Some problems are so complex that you have to be highly intelligent and well informed just to be undecided about them. - Laurence J. Peter

Friday, January 30, 2009

Destroying wealth to improve the economy

In the past, people sometimes tried to improve the economy by destroying wealth:
President Roosevelt came into office proposing a New Deal for Americans, but his advisers believed, mistakenly, that excessive competition had led to overproduction, causing the depression. The centerpieces of the New Deal were the Agricultural Adjustment Act (AAA) and the National Recovery Administration (NRA), both of which were aimed at reducing production and raising wages and prices. Reduced production, of course, is what happens in depressions, and it never made sense to try to get the country out of depression by reducing production further. In its zeal, the administration apparently did not consider the elementary impossibility of raising all real wage rates and all real prices.
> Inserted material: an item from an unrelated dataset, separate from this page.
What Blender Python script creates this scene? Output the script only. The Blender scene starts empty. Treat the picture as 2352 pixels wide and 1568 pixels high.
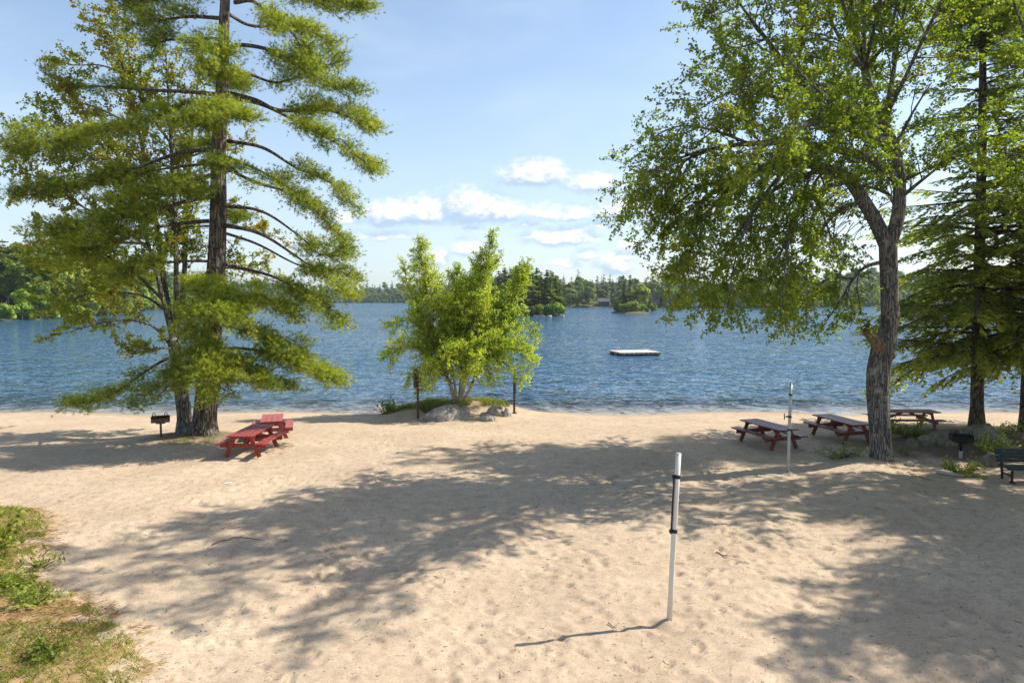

The AAA immediately set out to slaughter six million baby pigs and reduce breeding sows to reduce pork production and raise prices. Since cotton plantings were thought to be excessive, cotton farmers were paid to plow under one-quarter of the forty million acres of cotton to reduce marketed production to boost prices.

History repeats:
The second plan is more politely known as "fleet modernization." It combines economic as well as environmental goals in one package.

Under a bill introduced by Sen. Dianne Feinstein, D.-Calif., owners of older cars would get vouchers worth thousands of dollars toward the purchase of newer, more fuel-efficient vehicle. For the customer to get that cash, the car dealer would have to certify that the trade-in was getting scrapped and not resold. The car's vehicle identification number (VIN) would be tracked to make sure it never shows up on a vehicle registration again.

Added: from the Wall Street Journal on January 28:
[In discussions of the stimulus bill,] dairy and beef cattle producers butted heads over talk that the government might buy up dairy cattle for slaughter to drive up depressed milk prices.